» YOUR GOAL
Print exactly the lines from the first one down to the line containing "random.seed(7)", both ends included, with no pictures and nothing else.

» COLLECTED DATA
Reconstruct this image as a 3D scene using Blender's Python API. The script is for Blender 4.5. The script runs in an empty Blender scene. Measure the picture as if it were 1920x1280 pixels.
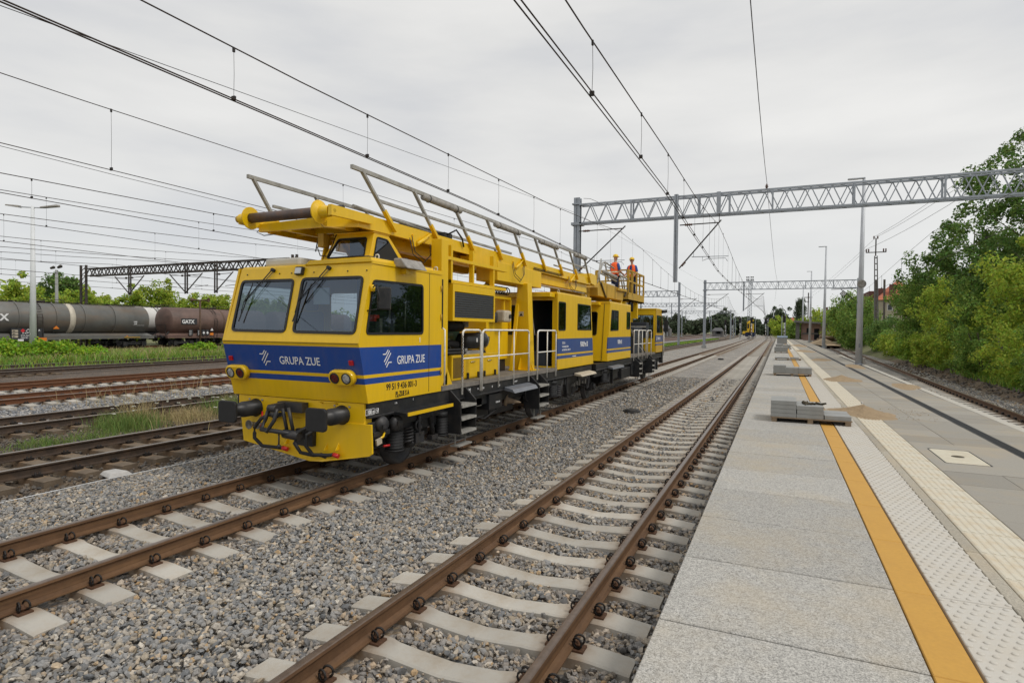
import bpy, bmesh, math, random
import numpy as np
from mathutils import Vector, Matrix
from mathutils.geometry import delaunay_2d_cdt
R = math.radians
SC = bpy.context.scene
COL = SC.collection
rng = np.random.default_rng(7)
random.seed(7)

# ------------------------------------------------------------------ camera
EYE = Vector((0, 0, 2.3536))
_yaw, _pit, _roll = 0.4249, -0.0207, 0.011
_f = Vector((-math.sin(_yaw) * math.cos(_pit), math.cos(_yaw) * math.cos(_pit), math.sin(_pit)))
_r0 = Vector((math.cos(_yaw), math.sin(_yaw), 0)); _u0 = _r0.cross(_f)
_r = math.cos(_roll) * _r0 + math.sin(_roll) * _u0; _u = _r.cross(_f)
cd = bpy.data.cameras.new('camera'); cam = bpy.data.objects.new('camera', cd); COL.objects.link(cam)
cam.matrix_world = Matrix(((_r.x, _u.x, -_f.x, EYE.x), (_r.y, _u.y, -_f.y, EYE.y), (_r.z, _u.z, -_f.z, EYE.z), (0, 0, 0, 1)))
cd.sensor_width = 36; cd.lens = 1105.76 / 1920 * 36; cd.clip_start = 0.05; cd.clip_end = 6000
SC.camera = cam

# ------------------------------------------------------------------ sky and sun (bright overcast)
SUN_EL, SUN_AZ = R(52), R(-68)            # azimuth measured from +Y towards -X... sun stands to the right of the tracks
w = bpy.data.worlds.new('World'); SC.world = w; w.use_nodes = True
nt = w.node_tree; nt.nodes.clear()
out = nt.nodes.new('ShaderNodeOutputWorld'); bg = nt.nodes.new('ShaderNodeBackground'); bg.inputs['Strength'].default_value = 0.1
sky = nt.nodes.new('ShaderNodeTexSky'); sky.sky_type = 'NISHITA'; sky.sun_disc = False; sky.sun_elevation = SUN_EL; sky.sun_rotation = R(100)
tc = nt.nodes.new('ShaderNodeTexCoord'); sep = nt.nodes.new('ShaderNodeSeparateXYZ')
mp = nt.nodes.new('ShaderNodeMapping'); mp.inputs['Scale'].default_value = (1.0, 1.0, 4.2); mp.inputs['Rotation'].default_value = (0, 0, 0.5)
n1 = nt.nodes.new('ShaderNodeTexNoise'); n1.inputs['Scale'].default_value = 1.5; n1.inputs['Detail'].default_value = 7; n1.inputs['Roughness'].default_value = .5
cr = nt.nodes.new('ShaderNodeValToRGB')
cr.color_ramp.elements[0].position = .34; cr.color_ramp.elements[0].color = (6.15, 6.25, 6.45, 1)
cr.color_ramp.elements[1].position = .64; cr.color_ramp.elements[1].color = (8.5, 8.4, 8.15, 1)
e = cr.color_ramp.elements.new(.5); e.color = (7.6, 7.55, 7.4, 1)
hz = nt.nodes.new('ShaderNodeMapRange'); hz.inputs['From Min'].default_value = 0.0; hz.inputs['From Max'].default_value = .22
hz.inputs['To Min'].default_value = 1; hz.inputs['To Max'].default_value = 0
mh = nt.nodes.new('ShaderNodeMixRGB'); mh.inputs[2].default_value = (6.9, 7.15, 7.4, 1)
mulh = nt.nodes.new('ShaderNodeMath'); mulh.operation = 'MULTIPLY'; mulh.inputs[1].default_value = .55
mx = nt.nodes.new('ShaderNodeMixRGB'); mx.inputs[0].default_value = 0.93
L = nt.links.new
L(tc.outputs['Generated'], mp.inputs['Vector']); L(mp.outputs['Vector'], n1.inputs['Vector']); L(n1.outputs['Fac'], cr.inputs['Fac'])
L(tc.outputs['Generated'], sep.inputs[0]); L(sep.outputs['Z'], hz.inputs['Value']); L(hz.outputs[0], mulh.inputs[0]); L(mulh.outputs[0], mh.inputs[0])
L(cr.outputs['Color'], mh.inputs[1]); L(sky.outputs[0], mx.inputs[1]); L(mh.outputs[0], mx.inputs[2]); L(mx.outputs[0], bg.inputs['Color']); L(bg.outputs[0], out.inputs[0])
sl = bpy.data.lights.new('sun', 'SUN'); sl.energy = 1.5; sl.angle = R(12); sl.color = (1, .96, .9)
so = bpy.data.objects.new('sun', sl); COL.objects.link(so)
_sd = Vector((math.sin(R(100)) * math.cos(SUN_EL), math.cos(R(100)) * math.cos(SUN_EL), math.sin(SUN_EL)))   # towards the sun
so.rotation_euler = _sd.to_track_quat('Z', 'Y').to_euler(); so.location = (30, 0, 40)
SC.view_settings.view_transform = 'Standard'; SC.view_settings.look = 'None'; SC.view_settings.gamma = 1; SC.view_settings.exposure = 0.07
SC.view_settings.use_curve_mapping = False
SC.cycles.max_bounces = 6; SC.cycles.transparent_max_bounces = 16; SC.cycles.caustics_reflective = False; SC.cycles.caustics_refractive = False

# ------------------------------------------------------------------ materials
M = {}
def mat(name, col, rough=.7, metal=0., noise=None, bump=None, var=None, spec=.5, dirt=None, clear=0., trans=0.):
    """noise=(scale, amount): colour variation; bump=(scale, strength, dist); var: per-island value spread; dirt=(color, scale, amount)"""
    m = bpy.data.materials.new(name); m.use_nodes = True; t = m.node_tree; b = t.nodes['Principled BSDF']
    b.inputs['Roughness'].default_value = rough; b.inputs['Metallic'].default_value = metal; b.inputs['Specular IOR Level'].default_value = spec
    b.inputs['Coat Weight'].default_value = clear
    c4 = (*col, 1); last = None
    tcn = t.nodes.new('ShaderNodeTexCoord')
    if noise:
        n = t.nodes.new('ShaderNodeTexNoise'); n.inputs['Scale'].default_value = noise[0]; n.inputs['Detail'].default_value = 6; n.inputs['Roughness'].default_value = .62
        t.links.new(tcn.outputs['Object'], n.inputs['Vector'])
        r = t.nodes.new('ShaderNodeMapRange'); r.inputs['From Min'].default_value = .25; r.inputs['From Max'].default_value = .75
        r.inputs['To Min'].default_value = 1 - noise[1]; r.inputs['To Max'].default_value = 1 + noise[1]
        t.links.new(n.outputs['Fac'], r.inputs['Value'])
        h = t.nodes.new('ShaderNodeVectorMath'); h.operation = 'SCALE'; h.inputs[0].default_value = col
        t.links.new(r.outputs[0], h.inputs['Scale']); last = h.outputs[0]
    if dirt:
        n = t.nodes.new('ShaderNodeTexNoise'); n.inputs['Scale'].default_value = dirt[1]; n.inputs['Detail'].default_value = 8; n.inputs['Roughness'].default_value = .7
        if len(dirt) > 3:
            mpn = t.nodes.new('ShaderNodeMapping'); mpn.inputs['Scale'].default_value = dirt[3]; t.links.new(tcn.outputs['Object'], mpn.inputs['Vector']); t.links.new(mpn.outputs[0], n.inputs['Vector'])
        else: t.links.new(tcn.outputs['Object'], n.inputs['Vector'])
        r = t.nodes.new('ShaderNodeMapRange'); r.inputs['From Min'].default_value = .45; r.inputs['From Max'].default_value = .75
        r.inputs['To Min'].default_value = 0; r.inputs['To Max'].default_value = dirt[2]
        t.links.new(n.outputs['Fac'], r.inputs['Value'])
        x = t.nodes.new('ShaderNodeMixRGB'); x.inputs[1].default_value = c4; x.inputs[2].default_value = (*dirt[0], 1)
        t.links.new(r.outputs[0], x.inputs[0])
        if last: t.links.new(last, x.inputs[1])
        last = x.outputs[0]
    if var:
        g = t.nodes.new('ShaderNodeNewGeometry'); hs = t.nodes.new('ShaderNodeHueSaturation')
        r = t.nodes.new('ShaderNodeMapRange'); r.inputs['To Min'].default_value = 1 - var[0]; r.inputs['To Max'].default_value = 1 + var[0]
        t.links.new(g.outputs['Random Per Island'], r.inputs['Value']); t.links.new(r.outputs[0], hs.inputs['Value'])
        ml = t.nodes.new('ShaderNodeMath'); ml.operation = 'MULTIPLY'; ml.inputs[1].default_value = 7.31
        fr = t.nodes.new('ShaderNodeMath'); fr.operation = 'FRACT'
        t.links.new(g.outputs['Random Per Island'], ml.inputs[0]); t.links.new(ml.outputs[0], fr.inputs[0])
        r2 = t.nodes.new('ShaderNodeMapRange'); r2.inputs['To Min'].default_value = .5 - var[1]; r2.inputs['To Max'].default_value = .5 + var[1]
        t.links.new(fr.outputs[0], r2.inputs['Value']); t.links.new(r2.outputs[0], hs.inputs['Hue'])
        if last: t.links.new(last, hs.inputs['Color'])
        else: hs.inputs['Color'].default_value = c4
        last = hs.outputs[0]
    if last: t.links.new(last, b.inputs['Base Color'])
    else: b.inputs['Base Color'].default_value = c4
    if bump:
        n = t.nodes.new('ShaderNodeTexNoise'); n.inputs['Scale'].default_value = bump[0]; n.inputs['Detail'].default_value = 6
        t.links.new(tcn.outputs['Object'], n.inputs['Vector'])
        bp = t.nodes.new('ShaderNodeBump'); bp.inputs['Strength'].default_value = bump[1]; bp.inputs['Distance'].default_value = bump[2]
        t.links.new(n.outputs['Fac'], bp.inputs['Height']); t.links.new(bp.outputs[0], b.inputs['Normal'])
    if trans:
        ts = t.nodes.new('ShaderNodeBsdfTranslucent'); ms = t.nodes.new('ShaderNodeMixShader'); ms.inputs[0].default_value = trans
        if last: t.links.new(last, ts.inputs['Color'])
        else: ts.inputs['Color'].default_value = c4
        t.links.new(b.outputs[0], ms.inputs[1]); t.links.new(ts.outputs[0], ms.inputs[2]); t.links.new(ms.outputs[0], t.nodes['Material Output'].inputs['Surface'])
    M[name] = m; return m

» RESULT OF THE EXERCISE
Reconstruct this image as a 3D scene using Blender's Python API. The script is for Blender 4.5. The script runs in an empty Blender scene. Measure the picture as if it were 1920x1280 pixels.
import bpy, bmesh, math, random
import numpy as np
from mathutils import Vector, Matrix
from mathutils.geometry import delaunay_2d_cdt
R = math.radians
SC = bpy.context.scene
COL = SC.collection
rng = np.random.default_rng(7)
random.seed(7)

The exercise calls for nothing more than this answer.